Aucune autre véritable pensée d'opposition au capitalisme n'a pris le relais depuis... pourquoi ?

Philippe Corcuff : Après le totalitarisme soviétique, maoïste ou cambodgien, comme les diverses expériences autoritaires qui se sont réclamées du "socialisme", le capitalisme a pu se déployer sans adversaires. Mais des contradictions renouvelées du capitalisme, comme la contradiction capital/individualité, qui pose la question individualiste, ou la contradiction capital/nature, qui pose la question écologiste, sont venues accroître les fragilités du capitalisme dans l’interaction avec la contradiction capital/travail et la question sociale. Des possibilités existent donc pour une contestation pluridimensionnelle du capitalisme. Toutefois, les partis, les syndicats et les mouvements sociaux traditionnels, par l’inertie de leur langage et de leurs modes de pensée, freinent ces possibilités. Ils tendant à imposer un logiciel collectiviste et productiviste à la critique du capitalisme, en passant  à côté des enjeux situés du côté des individus comme de l’écologie.

Alexandre Melnik : Par l'incapacité de développer une vision qui ne soit pas totale mais seulement parcellaire.

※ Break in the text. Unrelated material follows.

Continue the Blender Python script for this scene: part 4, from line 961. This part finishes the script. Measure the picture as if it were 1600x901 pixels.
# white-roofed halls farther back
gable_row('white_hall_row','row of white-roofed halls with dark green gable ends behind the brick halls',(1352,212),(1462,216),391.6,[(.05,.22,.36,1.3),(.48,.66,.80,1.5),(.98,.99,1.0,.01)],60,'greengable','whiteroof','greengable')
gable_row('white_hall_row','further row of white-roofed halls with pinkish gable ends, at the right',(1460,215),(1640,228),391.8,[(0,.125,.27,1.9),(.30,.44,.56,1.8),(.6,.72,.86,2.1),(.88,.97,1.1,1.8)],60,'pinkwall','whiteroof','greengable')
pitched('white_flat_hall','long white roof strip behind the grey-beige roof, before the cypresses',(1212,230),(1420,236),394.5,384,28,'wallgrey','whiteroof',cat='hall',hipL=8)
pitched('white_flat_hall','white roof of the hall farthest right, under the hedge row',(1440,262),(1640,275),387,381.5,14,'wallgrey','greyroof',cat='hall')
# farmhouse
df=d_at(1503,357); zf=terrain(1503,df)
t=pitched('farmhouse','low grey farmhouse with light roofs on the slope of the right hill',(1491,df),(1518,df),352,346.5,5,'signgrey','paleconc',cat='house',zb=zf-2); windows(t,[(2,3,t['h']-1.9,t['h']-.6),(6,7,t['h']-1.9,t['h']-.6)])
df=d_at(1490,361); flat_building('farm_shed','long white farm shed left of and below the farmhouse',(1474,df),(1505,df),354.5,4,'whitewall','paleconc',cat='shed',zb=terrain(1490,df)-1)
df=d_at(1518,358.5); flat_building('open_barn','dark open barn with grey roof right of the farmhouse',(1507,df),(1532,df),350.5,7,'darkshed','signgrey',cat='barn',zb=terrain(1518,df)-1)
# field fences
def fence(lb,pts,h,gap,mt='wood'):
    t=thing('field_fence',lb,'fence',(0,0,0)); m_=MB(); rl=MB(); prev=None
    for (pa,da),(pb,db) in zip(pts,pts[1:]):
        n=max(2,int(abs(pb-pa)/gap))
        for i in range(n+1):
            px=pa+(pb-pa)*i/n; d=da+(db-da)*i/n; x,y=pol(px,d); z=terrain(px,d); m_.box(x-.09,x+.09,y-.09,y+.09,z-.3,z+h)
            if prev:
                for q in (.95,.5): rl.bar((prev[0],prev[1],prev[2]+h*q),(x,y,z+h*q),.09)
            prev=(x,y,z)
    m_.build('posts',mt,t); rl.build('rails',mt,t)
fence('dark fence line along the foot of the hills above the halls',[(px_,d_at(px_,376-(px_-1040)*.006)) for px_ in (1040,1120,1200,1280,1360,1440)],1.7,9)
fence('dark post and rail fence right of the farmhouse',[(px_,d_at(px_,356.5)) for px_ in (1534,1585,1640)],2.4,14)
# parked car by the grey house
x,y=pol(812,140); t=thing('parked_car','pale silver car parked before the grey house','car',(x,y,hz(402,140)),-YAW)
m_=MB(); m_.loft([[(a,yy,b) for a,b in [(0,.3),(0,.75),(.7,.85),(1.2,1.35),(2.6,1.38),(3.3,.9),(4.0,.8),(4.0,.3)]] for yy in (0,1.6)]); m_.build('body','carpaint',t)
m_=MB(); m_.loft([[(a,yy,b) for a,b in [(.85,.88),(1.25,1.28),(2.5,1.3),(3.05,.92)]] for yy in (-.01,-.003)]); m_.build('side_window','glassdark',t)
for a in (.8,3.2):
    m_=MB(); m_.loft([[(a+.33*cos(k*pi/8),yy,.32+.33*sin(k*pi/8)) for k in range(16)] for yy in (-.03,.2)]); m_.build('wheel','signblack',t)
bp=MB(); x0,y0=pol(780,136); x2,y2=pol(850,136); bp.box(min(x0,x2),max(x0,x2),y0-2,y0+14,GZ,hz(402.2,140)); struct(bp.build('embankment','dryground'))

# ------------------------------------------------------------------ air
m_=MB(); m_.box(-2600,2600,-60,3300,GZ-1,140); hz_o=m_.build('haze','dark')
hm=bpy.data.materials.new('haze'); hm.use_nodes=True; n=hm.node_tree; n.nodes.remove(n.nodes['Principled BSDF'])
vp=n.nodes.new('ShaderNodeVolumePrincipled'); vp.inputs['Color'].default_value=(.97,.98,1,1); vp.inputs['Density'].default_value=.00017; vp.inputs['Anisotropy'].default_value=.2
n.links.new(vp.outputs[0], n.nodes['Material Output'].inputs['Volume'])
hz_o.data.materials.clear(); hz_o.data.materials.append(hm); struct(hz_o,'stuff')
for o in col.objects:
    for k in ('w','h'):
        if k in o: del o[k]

Karl Marx, à l'inverse de la plupart des philosophes le précédant, n'a pas seulement souhaité expliquer le monde mais a aussi souhaité le changer en développant une idéologie plurielle et puissante, ce qui relève d'un culot et d'une capacité qui ne s'est pas retrouvé aujourd'hui de manière inédite. 

Est-il possible que le phénomène dépasse le stade intellectuel pour redevenir politique ?

Philippe Corcuff : Cela suppose de déplacer les inerties issues du passé, tant du côté des langues de bois marxistes que des représentations des organisations classiques à gauche. "Le mort saisit le vif", écrivait Marx dans la préface à la première édition du livre 1 du Capital, en 1867, c’est-à-dire que le passé mort tend à annihiler les possibilités créatrices du présent.

Alexandre Melnik : Je ne pense pas. Les intellectuels souhaitant rafraîchir la pensée marxiste ne semblent pas réellement audible au niveau de l'opinion et des média, ces derniers n'ayant pas la capacité de soulever les masses et de créer une offre politique substantielle comme ce fût le cas au XIXe ou au XXe siècle. La question d'un retour d'une véritable pensée politique, quelqu'elle soit d'ailleurs, est pourtant importante quand nous voyons à quelle point la dérégulation actuelle à pu rendre la mondialisation folle et incontrôlée, bien qu'une globalisation politique ne se fasse pas de si tôt selon moi.